## Material for this exercise
=-=-=-=-=

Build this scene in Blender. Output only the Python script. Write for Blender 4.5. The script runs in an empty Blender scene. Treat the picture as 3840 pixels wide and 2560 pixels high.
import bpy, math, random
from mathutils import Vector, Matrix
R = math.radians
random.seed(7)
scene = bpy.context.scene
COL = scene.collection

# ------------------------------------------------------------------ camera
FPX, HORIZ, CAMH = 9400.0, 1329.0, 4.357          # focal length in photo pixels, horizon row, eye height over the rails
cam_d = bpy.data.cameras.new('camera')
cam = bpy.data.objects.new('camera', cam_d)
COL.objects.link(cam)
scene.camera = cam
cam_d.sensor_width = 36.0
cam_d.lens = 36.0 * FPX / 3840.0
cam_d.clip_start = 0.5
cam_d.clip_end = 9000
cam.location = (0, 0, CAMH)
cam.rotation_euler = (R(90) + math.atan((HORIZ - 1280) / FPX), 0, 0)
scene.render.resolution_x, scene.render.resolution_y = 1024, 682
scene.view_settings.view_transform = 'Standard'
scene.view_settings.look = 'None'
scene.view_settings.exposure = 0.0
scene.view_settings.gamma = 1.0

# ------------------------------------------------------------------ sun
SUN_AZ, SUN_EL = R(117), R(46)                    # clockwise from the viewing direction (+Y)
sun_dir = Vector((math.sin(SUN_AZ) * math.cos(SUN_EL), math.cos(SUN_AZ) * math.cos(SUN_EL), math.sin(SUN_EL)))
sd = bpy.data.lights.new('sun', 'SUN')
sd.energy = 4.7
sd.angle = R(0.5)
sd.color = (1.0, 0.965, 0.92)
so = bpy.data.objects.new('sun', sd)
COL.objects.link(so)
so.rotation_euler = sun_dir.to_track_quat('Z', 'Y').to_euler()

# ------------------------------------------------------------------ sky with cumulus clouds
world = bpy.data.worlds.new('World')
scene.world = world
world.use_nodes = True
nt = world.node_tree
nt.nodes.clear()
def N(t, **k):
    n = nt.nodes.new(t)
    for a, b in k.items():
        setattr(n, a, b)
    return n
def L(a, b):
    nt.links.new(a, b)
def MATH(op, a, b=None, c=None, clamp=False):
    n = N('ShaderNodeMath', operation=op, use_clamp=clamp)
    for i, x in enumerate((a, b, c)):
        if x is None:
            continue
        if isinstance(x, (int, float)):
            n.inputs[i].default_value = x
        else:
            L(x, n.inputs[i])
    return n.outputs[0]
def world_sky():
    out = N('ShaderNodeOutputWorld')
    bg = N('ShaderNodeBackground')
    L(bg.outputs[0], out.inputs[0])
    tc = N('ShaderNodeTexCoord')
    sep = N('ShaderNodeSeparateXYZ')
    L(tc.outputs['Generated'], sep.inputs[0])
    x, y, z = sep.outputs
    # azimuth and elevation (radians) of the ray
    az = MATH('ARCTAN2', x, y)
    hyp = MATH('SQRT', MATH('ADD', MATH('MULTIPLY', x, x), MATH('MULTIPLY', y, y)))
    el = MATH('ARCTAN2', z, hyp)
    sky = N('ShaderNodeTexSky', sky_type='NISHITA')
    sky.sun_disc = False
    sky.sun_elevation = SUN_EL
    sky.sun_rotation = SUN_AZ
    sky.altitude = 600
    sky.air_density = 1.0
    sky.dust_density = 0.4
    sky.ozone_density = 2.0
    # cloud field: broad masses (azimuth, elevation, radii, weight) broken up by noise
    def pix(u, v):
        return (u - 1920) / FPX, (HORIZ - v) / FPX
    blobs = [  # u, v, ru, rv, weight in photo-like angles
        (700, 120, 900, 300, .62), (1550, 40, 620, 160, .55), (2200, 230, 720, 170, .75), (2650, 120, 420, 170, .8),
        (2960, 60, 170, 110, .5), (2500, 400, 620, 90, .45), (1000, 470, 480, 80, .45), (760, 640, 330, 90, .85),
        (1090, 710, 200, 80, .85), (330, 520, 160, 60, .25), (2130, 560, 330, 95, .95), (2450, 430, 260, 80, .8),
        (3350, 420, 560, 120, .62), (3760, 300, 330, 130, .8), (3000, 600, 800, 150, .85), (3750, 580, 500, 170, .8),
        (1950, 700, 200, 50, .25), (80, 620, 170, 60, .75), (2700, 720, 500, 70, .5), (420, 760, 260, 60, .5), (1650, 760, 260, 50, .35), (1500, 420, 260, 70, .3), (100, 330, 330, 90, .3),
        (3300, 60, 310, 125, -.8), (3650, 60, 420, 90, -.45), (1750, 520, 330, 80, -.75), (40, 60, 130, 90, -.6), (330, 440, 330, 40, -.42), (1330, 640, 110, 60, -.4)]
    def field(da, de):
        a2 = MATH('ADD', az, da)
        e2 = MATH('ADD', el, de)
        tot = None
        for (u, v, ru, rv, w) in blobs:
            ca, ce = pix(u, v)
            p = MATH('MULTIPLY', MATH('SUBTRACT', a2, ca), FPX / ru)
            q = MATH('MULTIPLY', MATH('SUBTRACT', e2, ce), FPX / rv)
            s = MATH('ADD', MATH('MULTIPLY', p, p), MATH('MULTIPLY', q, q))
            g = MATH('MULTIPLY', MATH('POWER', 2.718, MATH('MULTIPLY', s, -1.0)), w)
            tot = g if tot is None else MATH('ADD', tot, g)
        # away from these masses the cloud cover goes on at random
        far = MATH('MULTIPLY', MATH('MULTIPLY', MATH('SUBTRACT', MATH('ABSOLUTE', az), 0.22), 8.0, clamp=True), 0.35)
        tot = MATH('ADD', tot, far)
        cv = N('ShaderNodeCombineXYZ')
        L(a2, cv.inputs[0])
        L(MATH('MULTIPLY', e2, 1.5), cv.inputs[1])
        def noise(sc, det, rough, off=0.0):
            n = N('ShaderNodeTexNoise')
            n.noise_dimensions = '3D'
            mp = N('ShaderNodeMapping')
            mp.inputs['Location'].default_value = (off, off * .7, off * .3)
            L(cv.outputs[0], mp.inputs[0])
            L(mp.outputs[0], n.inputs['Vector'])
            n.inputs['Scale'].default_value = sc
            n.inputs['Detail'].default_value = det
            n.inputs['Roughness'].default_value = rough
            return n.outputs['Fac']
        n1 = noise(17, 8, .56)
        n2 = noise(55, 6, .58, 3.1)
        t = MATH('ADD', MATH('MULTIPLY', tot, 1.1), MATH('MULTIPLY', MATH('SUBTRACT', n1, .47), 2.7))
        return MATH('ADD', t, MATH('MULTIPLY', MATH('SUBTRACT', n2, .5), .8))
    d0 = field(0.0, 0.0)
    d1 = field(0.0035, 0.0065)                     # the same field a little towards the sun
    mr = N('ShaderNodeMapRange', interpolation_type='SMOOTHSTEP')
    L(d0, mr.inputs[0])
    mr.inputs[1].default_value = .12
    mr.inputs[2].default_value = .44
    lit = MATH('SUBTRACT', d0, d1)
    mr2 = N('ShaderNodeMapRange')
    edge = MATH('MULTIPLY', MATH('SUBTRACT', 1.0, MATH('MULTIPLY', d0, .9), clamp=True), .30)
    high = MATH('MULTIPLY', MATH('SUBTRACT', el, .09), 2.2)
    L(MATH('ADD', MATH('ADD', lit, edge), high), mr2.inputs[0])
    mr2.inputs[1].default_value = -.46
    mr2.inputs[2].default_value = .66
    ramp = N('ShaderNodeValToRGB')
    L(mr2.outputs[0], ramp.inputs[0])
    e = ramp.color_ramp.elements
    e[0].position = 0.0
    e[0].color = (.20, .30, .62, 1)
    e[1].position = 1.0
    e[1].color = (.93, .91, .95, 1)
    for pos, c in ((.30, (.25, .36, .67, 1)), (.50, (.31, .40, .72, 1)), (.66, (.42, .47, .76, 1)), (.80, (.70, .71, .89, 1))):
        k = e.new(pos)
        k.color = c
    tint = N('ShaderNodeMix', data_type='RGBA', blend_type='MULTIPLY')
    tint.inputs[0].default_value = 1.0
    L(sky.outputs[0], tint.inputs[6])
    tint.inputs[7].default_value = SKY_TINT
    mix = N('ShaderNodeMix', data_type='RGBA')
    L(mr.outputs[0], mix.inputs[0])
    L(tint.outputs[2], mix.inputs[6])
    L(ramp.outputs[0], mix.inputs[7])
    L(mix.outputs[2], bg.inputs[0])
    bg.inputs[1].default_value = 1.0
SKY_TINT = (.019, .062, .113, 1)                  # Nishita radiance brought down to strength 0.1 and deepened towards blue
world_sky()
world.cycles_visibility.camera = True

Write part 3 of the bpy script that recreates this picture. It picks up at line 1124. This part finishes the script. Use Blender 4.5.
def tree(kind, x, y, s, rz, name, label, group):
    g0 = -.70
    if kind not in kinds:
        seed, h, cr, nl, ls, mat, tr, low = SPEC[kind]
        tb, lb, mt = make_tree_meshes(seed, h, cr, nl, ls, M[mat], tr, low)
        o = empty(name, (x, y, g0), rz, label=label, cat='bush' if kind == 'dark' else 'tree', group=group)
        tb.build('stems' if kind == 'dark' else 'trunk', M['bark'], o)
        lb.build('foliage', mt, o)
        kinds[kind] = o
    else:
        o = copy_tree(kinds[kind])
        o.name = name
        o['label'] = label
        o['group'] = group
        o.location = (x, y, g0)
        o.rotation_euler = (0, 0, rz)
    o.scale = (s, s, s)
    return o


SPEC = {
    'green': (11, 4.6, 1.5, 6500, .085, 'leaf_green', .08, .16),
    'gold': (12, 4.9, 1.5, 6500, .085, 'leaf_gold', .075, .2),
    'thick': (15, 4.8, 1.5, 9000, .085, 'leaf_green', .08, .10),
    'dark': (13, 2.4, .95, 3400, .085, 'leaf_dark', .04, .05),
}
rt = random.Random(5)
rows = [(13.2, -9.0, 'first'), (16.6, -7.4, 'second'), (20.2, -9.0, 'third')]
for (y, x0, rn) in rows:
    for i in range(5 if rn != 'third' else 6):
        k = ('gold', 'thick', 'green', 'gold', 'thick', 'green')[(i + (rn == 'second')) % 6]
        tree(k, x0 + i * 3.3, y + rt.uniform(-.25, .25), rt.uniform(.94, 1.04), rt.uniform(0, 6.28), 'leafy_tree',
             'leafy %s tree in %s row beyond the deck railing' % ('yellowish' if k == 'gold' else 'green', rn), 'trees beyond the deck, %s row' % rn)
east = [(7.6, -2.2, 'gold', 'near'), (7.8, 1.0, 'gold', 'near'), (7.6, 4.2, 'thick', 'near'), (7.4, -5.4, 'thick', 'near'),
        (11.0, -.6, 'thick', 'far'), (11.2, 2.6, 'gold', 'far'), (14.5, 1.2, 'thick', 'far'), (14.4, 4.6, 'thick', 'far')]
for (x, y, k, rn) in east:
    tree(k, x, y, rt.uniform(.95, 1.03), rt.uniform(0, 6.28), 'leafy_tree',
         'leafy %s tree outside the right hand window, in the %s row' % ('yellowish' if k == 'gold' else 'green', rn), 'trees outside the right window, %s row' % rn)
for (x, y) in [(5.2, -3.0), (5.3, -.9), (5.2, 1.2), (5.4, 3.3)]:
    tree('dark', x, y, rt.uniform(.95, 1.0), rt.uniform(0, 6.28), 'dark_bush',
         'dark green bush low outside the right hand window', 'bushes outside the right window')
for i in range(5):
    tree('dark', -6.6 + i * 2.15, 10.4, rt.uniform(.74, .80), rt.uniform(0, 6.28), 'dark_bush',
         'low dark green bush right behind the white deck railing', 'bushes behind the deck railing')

=-=-=-=-=

Word for word, please print every line from the beginning of the records to the line bearing "scene.view_settings.gamma = 1.0", counting both ends and stopping there.

Build this scene in Blender. Output only the Python script. Write for Blender 4.5. The script runs in an empty Blender scene. Treat the picture as 3840 pixels wide and 2560 pixels high.
import bpy, math, random
from mathutils import Vector, Matrix
R = math.radians
random.seed(7)
scene = bpy.context.scene
COL = scene.collection

# ------------------------------------------------------------------ camera
FPX, HORIZ, CAMH = 9400.0, 1329.0, 4.357          # focal length in photo pixels, horizon row, eye height over the rails
cam_d = bpy.data.cameras.new('camera')
cam = bpy.data.objects.new('camera', cam_d)
COL.objects.link(cam)
scene.camera = cam
cam_d.sensor_width = 36.0
cam_d.lens = 36.0 * FPX / 3840.0
cam_d.clip_start = 0.5
cam_d.clip_end = 9000
cam.location = (0, 0, CAMH)
cam.rotation_euler = (R(90) + math.atan((HORIZ - 1280) / FPX), 0, 0)
scene.render.resolution_x, scene.render.resolution_y = 1024, 682
scene.view_settings.view_transform = 'Standard'
scene.view_settings.look = 'None'
scene.view_settings.exposure = 0.0
scene.view_settings.gamma = 1.0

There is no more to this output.